In an escalating transatlantic standoff, the European Parliament has officially frozen the ratification process for its trade agreement with the United States, directly challenging President Trump’s linkage of tariff policy to territorial ambitions in Greenland. The move signals Europe’s willingness to sacrifice economic benefits rather than submit to what it perceives as political blackmail.
Trade committee chairman Bernd Lange articulated the EU’s position with clarity, insisting that threats concerning Greenland must cease entirely before the bloc considers any compromise on trade negotiations. The suspended agreement promised American manufacturers and exporters favorable zero-tariff access to the lucrative European market across numerous industrial sectors.

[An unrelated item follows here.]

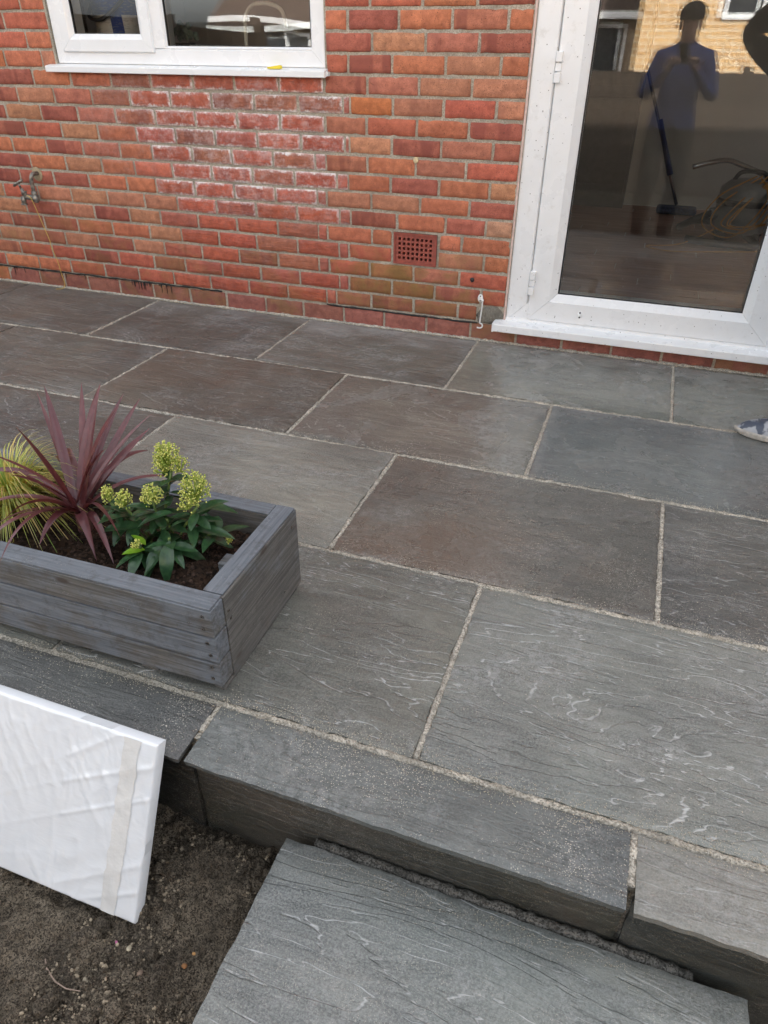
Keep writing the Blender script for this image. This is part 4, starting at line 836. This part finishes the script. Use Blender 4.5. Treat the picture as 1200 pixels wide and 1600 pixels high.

European officials were careful to delineate between different aspects of transatlantic cooperation, noting that the $750 billion energy purchase agreement remains operational. This substantial commitment to buy American energy products exists under separate terms and will continue despite the trade deal suspension, according to Lange’s confirmation.
The diplomatic chill became physically manifest when European Commission President Ursula von der Leyen modified her schedule, bypassing a potential meeting with Trump in Davos to return immediately to Brussels. Her priority shifted to coordinating an emergency summit set for Thursday evening, where European leaders will evaluate their strategic options.
The summit agenda includes discussion of powerful countermeasures, such as implementing €93 billion worth of retaliatory tariffs on US exports and potentially triggering an anti-coercion instrument never before deployed. Originally designed to counter Chinese economic pressure on individual member states, this mechanism could enable Brussels to restrict American companies’ market access across the entire European Union, affecting major US corporations and their European operations.